さて、今回は演出助手である田口和さんと共同作業しつつ他のメンバーの意見を積極的に取り入れています。勉強になる局面がありました。田口さんが台本を見ながら川津さんのよき点が出ている。だからこそこのセリフを生かしたいと上野憲治さんに言いました。今回役柄シートというものを演出側で用意していました。生い立ちやどんなエピソードがあったのか、家族構成等々細かく記入してあります。上野さんはそこからさらに発展させて、ご自身の生活に役柄の記憶が混じってしまうほど役作りに没入しています。
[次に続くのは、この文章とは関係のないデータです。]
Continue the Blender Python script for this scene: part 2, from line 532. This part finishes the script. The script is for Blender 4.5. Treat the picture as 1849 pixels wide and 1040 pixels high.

川津は演出として最適解でも、現場としてはそうではないということも学びにすることができました。上野さんは言葉でこそ言いませんでしたが、 あるセリフを言うことにとても躊躇していました。それは見ていてわかったので上野さんの役者ノートに寄り添う形で台本を修正しました。 他、山田零さんの役で必要な小道具が今井歴矢さんより届いたり、伸枝さんより自発的な役どころへの提案があったり、チームとして連携しながら役作りに励んでいます。

稽古の帰り際山田さんから今回の舞台協力できそうだとの言葉をいただきました。まだその言葉の持つ振れ幅がどの程度のものなのかは川津はわかりかねますが、ゴーレム佐藤さん、田口さん、特に役者、芝居の先輩方は面白くなければ、 次回からは同じ舞台に乗ってもらえないので相当注意を払ってきたつもりです。更に頑張らなければ、と心あらたにできました。 詩作品もそうですが、集団となる舞台作品はいい現場であればあるほどまったく気が抜けないので苦しくもあり、同時に日常では到底味わえない快さがあります。

昨夜、どうしても川津に伝えたいことがあるとゴーレムさんと上野さんが拙宅へ来てくれました。川津さんの世界に妥協してはいけない、と上野さん。話し合ううち思っていた以上に川津は現場で自分の意見を言っていないことが理解できました。ゴーレムさんは言葉少なでよい、川津ちゃんが表したい世界をメンバーに伝える時、絶対譲ってはいけない、ケンカしてもいいから。今まであなたはかなり説明してきたけれども、要らないと思ったらしなくてよい。何よりあなたが作っていてたのしくなければ意味がないと述べました。結論から言えば、川津の紡ぐ世界が面白いからなづきの舞台に乗っている。川津は絶対作品作りで妥協してはいけない、何故ならば川津が妥協してしまうと、メンバーのあしもともぐらついてしまうから。「わかりやすい」、というノイズに覆われた作品というのは本来川津の作りたい作品ではないのではないか……それを伝達するためはるばる来て下さったのです。演出のやり方を変える。勿論しっかり受けとめさせていただきました。お二人のおはなしと山田零さんより送られてきた台詞を反映させる為、改めて台本加筆修正をおこないます。

自主練を経ていよいよ次回は吾野宿稽古。音響さんも加わり衣装合わせもあるので、川津もドキドキしています。